Voices

Picnicking on the past

March 23, 2006


Driving east, I could look in the rearview mirror and see my charge, safely buckled. We usually drove without talking, accompanied only by the hum of a pop radio station and the air conditioning.

As the car slid across State Line Rd., from Kansas to Missouri, potholes and narrow lanes reminded me of the lower property values in this part of the city. The houses were still imposing, the people still well-to-do, but old Kansas City enjoyed a laidback ambience that the city government was glad to keep up by neglecting improvements.

The bumps finally subsided as I turned into the narrow lot. We got out, and immediately before us lay the rolling hills and shady trees of Loose Park.

When I took a summer job as a nanny for seven-year-old Sarah last year, I planned to take her to this park frequently. It sat only a few minutes from her home in Kansas City’s most posh suburb, and it had all sorts of diversions to supplement my creativity in planning activities for the day.

Though I had expected to go to Loose Park, I had not expected to relive my past every time. Going with Sarah, seeing this place through the eyes of a child who reminded me very much of myself, made me trace with precision my many experiences there when I was her age, and all those that she still had to look forward to.

Nearly every week I was with Sara we packed up the picnic basket, complete with child-friendly juice boxes and peanut butter or ham sandwiches, grabbed the zebra-print comforter and dragged both to the same grassy knoll.

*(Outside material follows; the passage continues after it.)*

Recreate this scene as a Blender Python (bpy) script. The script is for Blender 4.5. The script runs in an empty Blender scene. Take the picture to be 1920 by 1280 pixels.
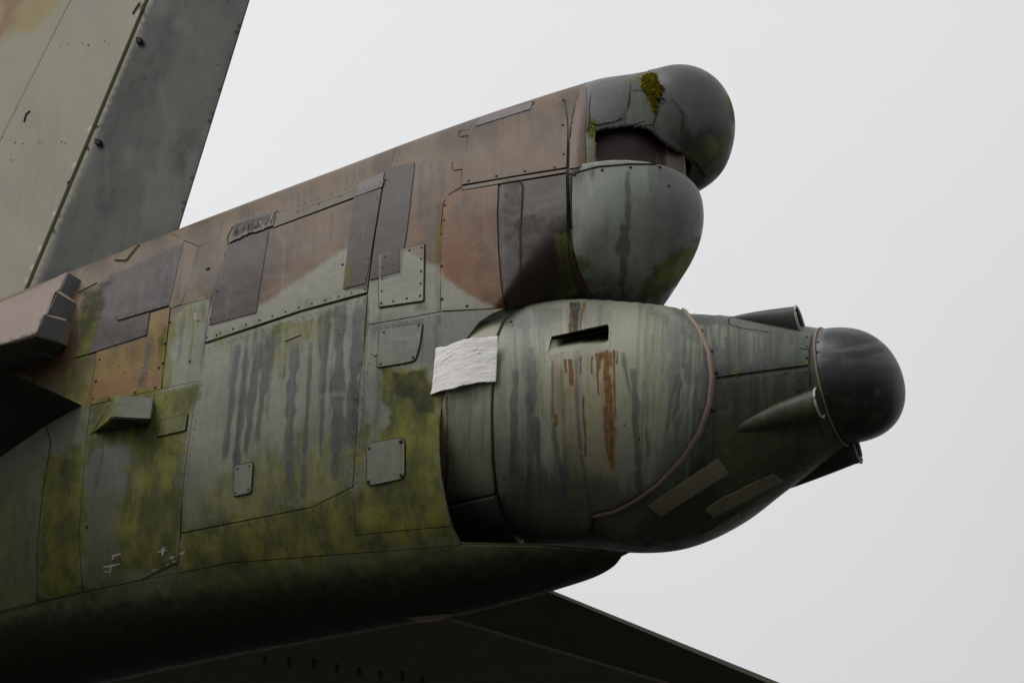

There had been so many other picnics over the years, just feet from that spot. My best friends and I brought a baguette and a bottle of sparkling grape juice to celebrate the brilliantly sunny afternoon of our last day of high school. The baguette, always smeared with Nutella, became a staple of every summer afternoon with those girls, as four or five of us, now scattered across the country, piled so close together on an eternally too-small blanket to read and analyze the characters of our schoolmates.

Lying on the blanket next to me, Sarah insisted on hearing every detail about my boyfriend, Alex, as I texted him to arrange dinner plans. I remembered coming to this park with him not long before. We sat on a stone bench designed for two, and he held me while I chattered nervously. An older woman saw us and smiled, and I wondered what kind of couple we made.

By the last time I visited the park with Sarah, Alex and I had broken up, but I didn’t have the heart to tell her, so I just kept answering each question as if nothing had happened.

Sarah was easy-going and lacked the frantic energy of other children. Often, it was difficult even to coax her into taking the little exercise her mother required. She was usually happy reading the American Girl series or taking pictures on my camera phone. I agreed that it was nicer to battle the mosquitoes from a blanket in the shade than in the open sun, but duty and the charms of the vast park made me drag Sarah away.

We walked to the rose garden, where she and her neighbor, Hannah, made clover chains, tying the flowers together into wreaths and bracelets just I had done a decade ago. I halfheartedly tied together a few, content to take in the beauty and fragrance of the garden.

The girls finished their project, picking a few more clovers for the ride home, and we hiked back over the hill to the pond. We had a little bread for the ducks, and I helped them distribute it, becoming nostalgic for my favorite childhood activity. My father and I had disposed of countless hotdog buns, crumbs, and occasionally even a few slices of Pepperidge Farm white bread at this spot. We had walked across the little footbridge and eaten McDonald’s under the willow. I hope to do it again.

Just as the girls finished up the bread, lightning and light rain threatened our outing. We ran to the car and quickly left the park behind.